Section 3(f) defines ‘spinda relationship’ as under:
i. Spinda relationship with reference to any person extends as far as the
third generation (inclusive)in the line of ascent through the mother,
and fifth(inclusive) in the line of ascent through the father, the line
being traced upwards in each case from the person concerned who is
to be counted as the first generation.
ii. Two persons are said to be spindas of each other if one is a lineal
ascendant of the other within the limits of sapinda relationship, or if
they have a common lineal ascendant that is within the limits of
sapinda relationship with reference to each of them.
Any marriage solemnised after the commencement of Hindu Marriage Act,
1955 shall be null and void if it contravenes the 'sapinda relationship''
condition and any person who procures a marriage of himself or herself shall
be punished with simple imprisonment which may extend to one month, or
with fine or with both.
Where the bride has not completed the age of eighteen years, the consent of
her guardian has to be obtained ,before the solemnization of the marriage.
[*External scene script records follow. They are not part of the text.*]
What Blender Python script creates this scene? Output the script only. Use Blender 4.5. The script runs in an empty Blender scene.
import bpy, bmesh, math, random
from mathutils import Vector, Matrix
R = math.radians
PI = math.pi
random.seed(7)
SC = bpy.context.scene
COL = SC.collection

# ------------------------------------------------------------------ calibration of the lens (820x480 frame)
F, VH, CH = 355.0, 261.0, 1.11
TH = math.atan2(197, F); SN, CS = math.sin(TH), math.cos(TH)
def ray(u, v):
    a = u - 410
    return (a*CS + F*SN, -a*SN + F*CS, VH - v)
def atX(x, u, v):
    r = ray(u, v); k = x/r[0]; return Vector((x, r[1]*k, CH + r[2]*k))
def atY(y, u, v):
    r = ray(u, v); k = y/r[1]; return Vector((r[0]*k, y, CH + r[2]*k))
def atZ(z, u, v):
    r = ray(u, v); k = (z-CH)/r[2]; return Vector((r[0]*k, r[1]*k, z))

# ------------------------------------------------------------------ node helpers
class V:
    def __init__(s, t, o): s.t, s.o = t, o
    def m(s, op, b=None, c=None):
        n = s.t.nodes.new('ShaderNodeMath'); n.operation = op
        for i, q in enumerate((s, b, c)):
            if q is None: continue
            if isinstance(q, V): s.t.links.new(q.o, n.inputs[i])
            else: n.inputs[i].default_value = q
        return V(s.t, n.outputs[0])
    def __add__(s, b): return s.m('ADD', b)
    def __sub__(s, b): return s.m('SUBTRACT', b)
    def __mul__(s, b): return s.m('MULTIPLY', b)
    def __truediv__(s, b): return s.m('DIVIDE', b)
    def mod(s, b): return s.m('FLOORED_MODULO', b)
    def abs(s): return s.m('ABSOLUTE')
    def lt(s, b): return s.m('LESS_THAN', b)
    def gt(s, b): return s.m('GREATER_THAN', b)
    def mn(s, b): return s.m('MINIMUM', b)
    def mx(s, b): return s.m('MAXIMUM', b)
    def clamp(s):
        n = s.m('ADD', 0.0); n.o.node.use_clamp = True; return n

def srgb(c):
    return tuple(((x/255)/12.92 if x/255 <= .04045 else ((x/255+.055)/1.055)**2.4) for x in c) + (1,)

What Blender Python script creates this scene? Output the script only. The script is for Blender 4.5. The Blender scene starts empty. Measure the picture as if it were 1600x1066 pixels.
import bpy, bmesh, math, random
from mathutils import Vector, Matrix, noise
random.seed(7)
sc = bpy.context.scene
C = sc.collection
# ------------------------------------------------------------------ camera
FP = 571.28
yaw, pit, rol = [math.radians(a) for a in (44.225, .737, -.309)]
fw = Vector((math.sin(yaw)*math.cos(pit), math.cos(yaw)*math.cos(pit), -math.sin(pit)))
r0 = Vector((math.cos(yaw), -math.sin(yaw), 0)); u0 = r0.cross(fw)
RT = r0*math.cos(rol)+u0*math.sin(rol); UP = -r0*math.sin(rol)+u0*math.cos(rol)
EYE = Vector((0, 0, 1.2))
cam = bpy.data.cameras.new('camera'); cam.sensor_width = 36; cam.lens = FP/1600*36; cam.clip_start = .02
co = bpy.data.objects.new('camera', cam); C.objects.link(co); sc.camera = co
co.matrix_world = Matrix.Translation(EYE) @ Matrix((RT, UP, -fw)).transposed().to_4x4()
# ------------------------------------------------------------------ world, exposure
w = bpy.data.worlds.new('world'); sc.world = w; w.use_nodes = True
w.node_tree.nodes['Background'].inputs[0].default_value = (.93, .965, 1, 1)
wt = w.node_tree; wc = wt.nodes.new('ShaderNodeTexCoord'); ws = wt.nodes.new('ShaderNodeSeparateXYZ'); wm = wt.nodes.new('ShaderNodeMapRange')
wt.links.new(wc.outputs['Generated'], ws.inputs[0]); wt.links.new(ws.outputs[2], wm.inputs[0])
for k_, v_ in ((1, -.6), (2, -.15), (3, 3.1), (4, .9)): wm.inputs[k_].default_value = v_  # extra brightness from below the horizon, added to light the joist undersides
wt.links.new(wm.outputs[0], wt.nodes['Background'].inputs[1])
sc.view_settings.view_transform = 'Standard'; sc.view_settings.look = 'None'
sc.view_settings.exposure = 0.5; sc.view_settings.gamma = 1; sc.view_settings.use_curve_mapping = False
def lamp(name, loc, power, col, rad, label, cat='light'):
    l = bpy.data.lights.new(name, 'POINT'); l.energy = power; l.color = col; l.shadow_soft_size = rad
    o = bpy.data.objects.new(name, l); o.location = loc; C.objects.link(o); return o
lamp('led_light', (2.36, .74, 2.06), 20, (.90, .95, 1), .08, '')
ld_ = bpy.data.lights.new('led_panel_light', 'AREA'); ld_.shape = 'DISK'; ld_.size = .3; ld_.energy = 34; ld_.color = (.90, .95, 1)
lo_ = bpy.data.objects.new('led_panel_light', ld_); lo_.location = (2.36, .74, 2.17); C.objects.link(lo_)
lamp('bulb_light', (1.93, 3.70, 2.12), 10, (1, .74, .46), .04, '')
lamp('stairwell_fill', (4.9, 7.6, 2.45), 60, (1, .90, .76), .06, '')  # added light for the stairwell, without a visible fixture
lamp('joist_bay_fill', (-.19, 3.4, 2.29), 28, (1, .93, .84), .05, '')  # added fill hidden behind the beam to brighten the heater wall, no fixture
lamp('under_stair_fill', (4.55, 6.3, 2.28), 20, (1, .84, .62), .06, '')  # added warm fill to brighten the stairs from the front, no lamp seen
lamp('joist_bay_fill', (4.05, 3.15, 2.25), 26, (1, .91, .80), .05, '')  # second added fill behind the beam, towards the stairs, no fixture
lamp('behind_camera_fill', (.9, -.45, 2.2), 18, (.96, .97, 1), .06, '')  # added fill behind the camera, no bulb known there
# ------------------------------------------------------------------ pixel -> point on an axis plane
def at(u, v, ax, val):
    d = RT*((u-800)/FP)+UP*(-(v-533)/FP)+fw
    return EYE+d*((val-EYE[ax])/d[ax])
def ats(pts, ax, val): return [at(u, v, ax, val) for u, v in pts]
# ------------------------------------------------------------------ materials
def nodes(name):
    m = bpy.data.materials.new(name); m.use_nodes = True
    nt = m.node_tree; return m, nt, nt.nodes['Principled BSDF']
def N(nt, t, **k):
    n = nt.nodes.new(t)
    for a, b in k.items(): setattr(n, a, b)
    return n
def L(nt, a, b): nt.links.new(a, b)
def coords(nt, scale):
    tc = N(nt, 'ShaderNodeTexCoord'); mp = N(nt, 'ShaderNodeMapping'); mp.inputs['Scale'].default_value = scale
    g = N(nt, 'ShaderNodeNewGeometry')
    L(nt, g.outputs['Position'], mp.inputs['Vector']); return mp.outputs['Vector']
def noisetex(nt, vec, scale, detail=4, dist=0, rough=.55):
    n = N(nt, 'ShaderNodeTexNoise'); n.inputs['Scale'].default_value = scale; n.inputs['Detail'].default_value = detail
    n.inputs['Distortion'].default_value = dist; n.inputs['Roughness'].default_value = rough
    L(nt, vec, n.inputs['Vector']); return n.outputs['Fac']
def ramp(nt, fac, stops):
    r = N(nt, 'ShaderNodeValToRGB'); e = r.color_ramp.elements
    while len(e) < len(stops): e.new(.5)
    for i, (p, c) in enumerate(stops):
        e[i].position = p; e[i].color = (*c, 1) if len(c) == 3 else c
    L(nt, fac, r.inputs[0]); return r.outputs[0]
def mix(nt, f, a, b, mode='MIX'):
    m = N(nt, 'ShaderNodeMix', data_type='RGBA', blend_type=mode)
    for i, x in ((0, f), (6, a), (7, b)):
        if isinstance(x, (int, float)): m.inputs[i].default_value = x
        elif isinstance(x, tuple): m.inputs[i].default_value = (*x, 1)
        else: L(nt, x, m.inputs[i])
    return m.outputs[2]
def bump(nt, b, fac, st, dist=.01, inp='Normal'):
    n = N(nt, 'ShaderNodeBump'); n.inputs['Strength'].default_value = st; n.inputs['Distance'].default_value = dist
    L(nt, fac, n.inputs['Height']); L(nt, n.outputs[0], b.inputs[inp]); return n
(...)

This provision has almost become redundant in view of the fact that after the
enactment of the Child Marriage Restraint Act, no minor can be given in
marriage without his or her consent and before attaining the age of majority
stipulated thereunder.
Conclusion
The marriage amongst Hindu's in terms of classical approach is a pure
religious and a sacramental affair. Thus, the matters regarding which
provision has been made in the Act are no more governed by old Hindu law.
However, the Matters regarding which no provision has been made in the
Act and which are not inconsistent therewith will continue to be governed by
the old Hindu Law in force immediately before the commencement of the
Act. The enactment brought uniformity of law for all sections of Hindus.